Prevent Issues on PRs

Trunk Code Quality can work in CI to check for problems when a new pull request is opened.

GitHub Actions Workflows

If you're already running linters on your PRs, you can replace your lint step with the Trunk Code Quality action step. For example:

name: Linter
on:
  push:
    branches: main
  pull_request:
    branches: main
jobs:
  test:
    runs-on: ubuntu-latest
    steps:
      - uses: actions/checkout@v4
      # ... other setup steps
      - name: Trunk Check
        uses: trunk-io/trunk-action@v1
        with:
          post-annotations: true 
      # ... other CI steps

This step will automatically run Trunk Code Quality to reveal problems found when comparing the branch to main.

When post-annotations is set to true Code Quality will also annotate the PR with comments for where lint issues are found.

Manual Configuration and Non-GitHub CI

If you want to run the trunk check command directly in your workflow, or you're not using GitHub, you can run the following command:

trunk check --ci

If you setup Trunk with npm and added trunk commands to your package.json like mentioned in Initialize Trunk, you can run the following command:

npm run lint --ci

If you committed Trunk Launcher into your project, you can run:

./trunk check --ci

Here's an example GitHub Action Workflow and pnpm:

name: CI
on:
  push:
    branches: main
  pull_request:
    branches: main

jobs:
  Lint:
    runs-on: ubuntu-latest
    steps:
      - uses: actions/checkout@v4
      - uses: pnpm/action-setup@v2
        with:
          version: 8.6.3
          run_install: true
      - run: pnpm run lint
      - run: pnpm run lint --ci

Fixing issues in pull requests

To confirm that you've fixed issues identified by Trunk Code Quality before pushing your pull request, just run trunk check.

If Trunk continues to identify new Code Quality issues on your PR, first try merging the latest changes from your base branch. When Trunk runs on a PR, it runs on a commit that merges your PR into its base branch, just like GitHub workflows.

If this continues to fail, then run git checkout refs/pull/<PR number>/merge && trunk check. This is a reference to the merge commit GitHub creates.
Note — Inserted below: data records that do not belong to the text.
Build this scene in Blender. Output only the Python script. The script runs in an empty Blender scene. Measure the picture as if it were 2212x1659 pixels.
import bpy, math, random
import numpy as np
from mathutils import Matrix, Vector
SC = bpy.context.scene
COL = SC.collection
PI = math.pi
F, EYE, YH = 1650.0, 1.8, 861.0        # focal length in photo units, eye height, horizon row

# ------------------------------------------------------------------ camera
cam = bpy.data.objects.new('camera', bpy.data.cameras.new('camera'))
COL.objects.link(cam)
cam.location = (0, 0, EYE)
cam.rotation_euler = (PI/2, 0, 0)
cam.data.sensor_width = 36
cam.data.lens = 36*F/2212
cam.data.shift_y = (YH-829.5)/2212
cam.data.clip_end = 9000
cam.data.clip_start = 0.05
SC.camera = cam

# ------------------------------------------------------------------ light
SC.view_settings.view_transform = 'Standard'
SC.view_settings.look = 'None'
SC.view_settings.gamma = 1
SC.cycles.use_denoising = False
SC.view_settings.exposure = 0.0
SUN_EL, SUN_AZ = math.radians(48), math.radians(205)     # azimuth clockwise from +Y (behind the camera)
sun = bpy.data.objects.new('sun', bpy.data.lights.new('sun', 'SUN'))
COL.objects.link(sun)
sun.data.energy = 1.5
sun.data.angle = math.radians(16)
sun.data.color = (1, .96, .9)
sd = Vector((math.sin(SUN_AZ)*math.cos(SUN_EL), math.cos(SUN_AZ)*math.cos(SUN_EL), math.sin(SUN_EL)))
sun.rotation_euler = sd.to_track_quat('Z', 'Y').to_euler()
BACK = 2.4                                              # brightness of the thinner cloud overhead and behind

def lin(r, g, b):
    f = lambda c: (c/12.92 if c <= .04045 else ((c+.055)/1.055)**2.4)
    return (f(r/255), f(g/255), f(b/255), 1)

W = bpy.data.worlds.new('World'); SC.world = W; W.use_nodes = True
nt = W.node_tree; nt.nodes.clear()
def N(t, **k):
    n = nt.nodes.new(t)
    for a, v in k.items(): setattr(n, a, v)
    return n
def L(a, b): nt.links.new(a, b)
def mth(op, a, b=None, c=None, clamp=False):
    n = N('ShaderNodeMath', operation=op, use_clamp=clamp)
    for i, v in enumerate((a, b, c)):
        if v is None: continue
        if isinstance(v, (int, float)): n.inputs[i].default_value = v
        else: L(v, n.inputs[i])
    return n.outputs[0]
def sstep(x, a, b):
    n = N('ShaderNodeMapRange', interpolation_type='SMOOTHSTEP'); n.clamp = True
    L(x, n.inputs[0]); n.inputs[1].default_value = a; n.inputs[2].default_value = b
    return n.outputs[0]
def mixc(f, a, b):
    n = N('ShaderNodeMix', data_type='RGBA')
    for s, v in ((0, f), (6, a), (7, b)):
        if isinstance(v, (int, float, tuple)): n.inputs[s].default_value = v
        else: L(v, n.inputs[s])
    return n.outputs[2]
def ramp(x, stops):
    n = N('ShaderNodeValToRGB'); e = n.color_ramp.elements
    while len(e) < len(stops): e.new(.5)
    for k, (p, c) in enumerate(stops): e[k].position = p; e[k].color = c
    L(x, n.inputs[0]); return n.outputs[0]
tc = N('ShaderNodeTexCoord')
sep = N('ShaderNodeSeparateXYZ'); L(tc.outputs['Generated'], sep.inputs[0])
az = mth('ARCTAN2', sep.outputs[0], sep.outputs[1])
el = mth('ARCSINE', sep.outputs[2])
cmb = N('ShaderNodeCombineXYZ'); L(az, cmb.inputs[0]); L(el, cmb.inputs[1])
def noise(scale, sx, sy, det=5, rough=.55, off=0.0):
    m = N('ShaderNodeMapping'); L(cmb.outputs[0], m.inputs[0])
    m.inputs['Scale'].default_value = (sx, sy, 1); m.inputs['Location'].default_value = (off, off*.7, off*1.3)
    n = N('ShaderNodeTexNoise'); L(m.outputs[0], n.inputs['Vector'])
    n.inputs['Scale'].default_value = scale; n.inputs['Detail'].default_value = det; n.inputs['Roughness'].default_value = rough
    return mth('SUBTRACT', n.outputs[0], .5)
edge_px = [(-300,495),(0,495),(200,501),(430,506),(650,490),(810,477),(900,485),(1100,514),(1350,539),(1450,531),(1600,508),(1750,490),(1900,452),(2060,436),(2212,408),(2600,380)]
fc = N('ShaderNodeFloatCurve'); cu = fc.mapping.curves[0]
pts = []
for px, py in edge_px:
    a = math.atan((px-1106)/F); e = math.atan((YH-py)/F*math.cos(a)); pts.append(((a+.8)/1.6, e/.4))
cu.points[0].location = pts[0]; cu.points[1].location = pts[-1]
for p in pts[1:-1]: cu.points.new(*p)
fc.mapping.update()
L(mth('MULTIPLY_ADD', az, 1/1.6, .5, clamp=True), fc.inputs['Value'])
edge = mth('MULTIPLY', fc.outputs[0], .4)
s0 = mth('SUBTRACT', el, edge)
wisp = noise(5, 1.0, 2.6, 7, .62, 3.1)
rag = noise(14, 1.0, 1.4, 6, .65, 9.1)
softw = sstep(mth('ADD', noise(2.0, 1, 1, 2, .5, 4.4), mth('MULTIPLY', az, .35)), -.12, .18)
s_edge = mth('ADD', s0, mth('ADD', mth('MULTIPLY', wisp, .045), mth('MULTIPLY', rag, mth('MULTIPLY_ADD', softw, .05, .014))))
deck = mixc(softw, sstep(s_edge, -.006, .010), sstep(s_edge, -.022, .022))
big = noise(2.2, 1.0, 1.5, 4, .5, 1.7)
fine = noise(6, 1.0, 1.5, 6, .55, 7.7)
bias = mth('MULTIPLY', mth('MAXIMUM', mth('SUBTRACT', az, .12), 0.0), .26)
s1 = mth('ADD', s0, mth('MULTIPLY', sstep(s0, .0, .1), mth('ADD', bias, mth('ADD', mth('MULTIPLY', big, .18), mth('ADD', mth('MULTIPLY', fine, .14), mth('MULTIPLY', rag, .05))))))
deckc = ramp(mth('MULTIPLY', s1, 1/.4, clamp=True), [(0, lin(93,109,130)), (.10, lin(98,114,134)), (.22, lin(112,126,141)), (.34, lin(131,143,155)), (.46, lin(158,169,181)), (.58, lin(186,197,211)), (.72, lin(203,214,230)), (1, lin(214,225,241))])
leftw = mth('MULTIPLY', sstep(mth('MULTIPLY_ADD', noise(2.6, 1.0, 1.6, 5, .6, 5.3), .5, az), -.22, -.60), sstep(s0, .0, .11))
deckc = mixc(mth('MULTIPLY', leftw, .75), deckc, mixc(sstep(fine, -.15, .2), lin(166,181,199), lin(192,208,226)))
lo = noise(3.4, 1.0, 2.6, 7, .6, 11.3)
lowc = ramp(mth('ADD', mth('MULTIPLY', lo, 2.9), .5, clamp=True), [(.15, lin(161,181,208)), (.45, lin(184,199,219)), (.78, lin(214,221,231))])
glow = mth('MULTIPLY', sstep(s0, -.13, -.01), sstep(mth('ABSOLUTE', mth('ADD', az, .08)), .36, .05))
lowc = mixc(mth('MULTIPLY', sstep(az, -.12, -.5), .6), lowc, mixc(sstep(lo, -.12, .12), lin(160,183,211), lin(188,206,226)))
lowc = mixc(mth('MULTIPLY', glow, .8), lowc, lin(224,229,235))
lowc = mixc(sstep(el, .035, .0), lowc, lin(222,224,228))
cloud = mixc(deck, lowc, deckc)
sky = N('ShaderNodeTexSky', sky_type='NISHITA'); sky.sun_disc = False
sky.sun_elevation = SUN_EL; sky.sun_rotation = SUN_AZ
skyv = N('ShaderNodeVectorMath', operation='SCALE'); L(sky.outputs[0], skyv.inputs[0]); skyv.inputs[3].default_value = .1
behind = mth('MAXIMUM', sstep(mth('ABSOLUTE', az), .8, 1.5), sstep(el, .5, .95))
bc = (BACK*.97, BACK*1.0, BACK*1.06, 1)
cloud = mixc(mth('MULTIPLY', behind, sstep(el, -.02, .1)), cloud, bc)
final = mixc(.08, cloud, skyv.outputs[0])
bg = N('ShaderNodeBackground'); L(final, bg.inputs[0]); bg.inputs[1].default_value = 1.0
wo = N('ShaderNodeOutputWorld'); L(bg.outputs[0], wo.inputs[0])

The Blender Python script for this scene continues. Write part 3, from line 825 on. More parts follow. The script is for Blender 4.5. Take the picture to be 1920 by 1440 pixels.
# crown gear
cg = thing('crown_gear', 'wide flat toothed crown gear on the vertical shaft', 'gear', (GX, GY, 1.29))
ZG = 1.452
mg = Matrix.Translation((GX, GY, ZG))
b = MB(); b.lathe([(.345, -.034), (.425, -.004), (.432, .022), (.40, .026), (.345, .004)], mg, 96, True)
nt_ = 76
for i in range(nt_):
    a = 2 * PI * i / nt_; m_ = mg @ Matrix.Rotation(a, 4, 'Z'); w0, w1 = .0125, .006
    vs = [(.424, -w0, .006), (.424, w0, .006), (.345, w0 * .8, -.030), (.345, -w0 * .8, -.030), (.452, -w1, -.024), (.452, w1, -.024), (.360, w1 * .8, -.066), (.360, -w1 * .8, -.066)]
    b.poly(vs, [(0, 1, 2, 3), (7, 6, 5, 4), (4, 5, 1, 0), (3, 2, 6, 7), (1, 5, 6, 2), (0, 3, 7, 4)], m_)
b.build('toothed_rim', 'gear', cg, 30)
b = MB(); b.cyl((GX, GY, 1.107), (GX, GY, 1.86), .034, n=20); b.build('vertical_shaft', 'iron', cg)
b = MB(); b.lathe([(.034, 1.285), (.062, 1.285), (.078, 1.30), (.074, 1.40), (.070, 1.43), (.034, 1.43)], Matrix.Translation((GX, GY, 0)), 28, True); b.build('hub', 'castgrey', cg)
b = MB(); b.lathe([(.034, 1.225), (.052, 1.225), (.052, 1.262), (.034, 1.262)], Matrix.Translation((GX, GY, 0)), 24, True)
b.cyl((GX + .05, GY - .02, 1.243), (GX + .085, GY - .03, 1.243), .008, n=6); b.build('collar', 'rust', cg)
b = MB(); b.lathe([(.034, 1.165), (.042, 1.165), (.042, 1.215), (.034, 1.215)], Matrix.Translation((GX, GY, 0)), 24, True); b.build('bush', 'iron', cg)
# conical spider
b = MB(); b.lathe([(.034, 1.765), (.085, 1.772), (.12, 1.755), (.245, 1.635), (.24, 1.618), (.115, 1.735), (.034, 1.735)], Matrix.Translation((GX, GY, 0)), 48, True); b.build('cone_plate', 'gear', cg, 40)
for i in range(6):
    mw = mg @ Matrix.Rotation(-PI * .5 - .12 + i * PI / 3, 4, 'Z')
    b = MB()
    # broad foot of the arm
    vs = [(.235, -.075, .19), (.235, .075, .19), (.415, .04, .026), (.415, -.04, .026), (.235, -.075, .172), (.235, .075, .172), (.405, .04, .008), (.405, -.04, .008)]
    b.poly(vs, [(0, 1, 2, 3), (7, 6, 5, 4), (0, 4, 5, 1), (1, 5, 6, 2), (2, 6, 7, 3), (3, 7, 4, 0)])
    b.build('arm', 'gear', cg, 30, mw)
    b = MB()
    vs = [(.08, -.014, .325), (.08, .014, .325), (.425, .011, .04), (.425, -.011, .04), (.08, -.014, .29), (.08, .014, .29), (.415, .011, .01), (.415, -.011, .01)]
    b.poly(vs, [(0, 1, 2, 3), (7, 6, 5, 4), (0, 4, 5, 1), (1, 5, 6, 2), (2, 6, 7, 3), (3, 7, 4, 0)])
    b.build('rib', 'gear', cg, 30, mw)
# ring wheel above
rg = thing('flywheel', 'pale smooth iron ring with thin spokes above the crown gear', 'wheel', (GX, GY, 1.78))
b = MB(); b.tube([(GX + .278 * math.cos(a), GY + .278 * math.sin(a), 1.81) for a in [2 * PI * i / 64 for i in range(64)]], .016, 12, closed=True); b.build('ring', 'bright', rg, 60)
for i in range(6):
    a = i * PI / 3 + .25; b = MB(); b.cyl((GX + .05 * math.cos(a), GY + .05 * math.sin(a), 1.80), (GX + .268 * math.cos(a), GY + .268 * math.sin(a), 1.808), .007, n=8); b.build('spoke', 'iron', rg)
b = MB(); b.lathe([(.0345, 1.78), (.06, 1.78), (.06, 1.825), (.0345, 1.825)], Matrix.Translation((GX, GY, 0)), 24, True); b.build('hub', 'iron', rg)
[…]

Skipping Trunk Code Quality on PRs

You can include /trunk skip-check in the body of a PR description (i.e. the first comment on a given PR) to mark Trunk Code Quality as "skipped". Trunk Code Quality will still run on your PR and report issues, but this will allow the PR to pass a GitHub-required status check on Trunk Check.

This can be helpful if Code Quality is flagging known issues in a given PR that you don't want to ignore, which can come in handy if you're doing a large refactor.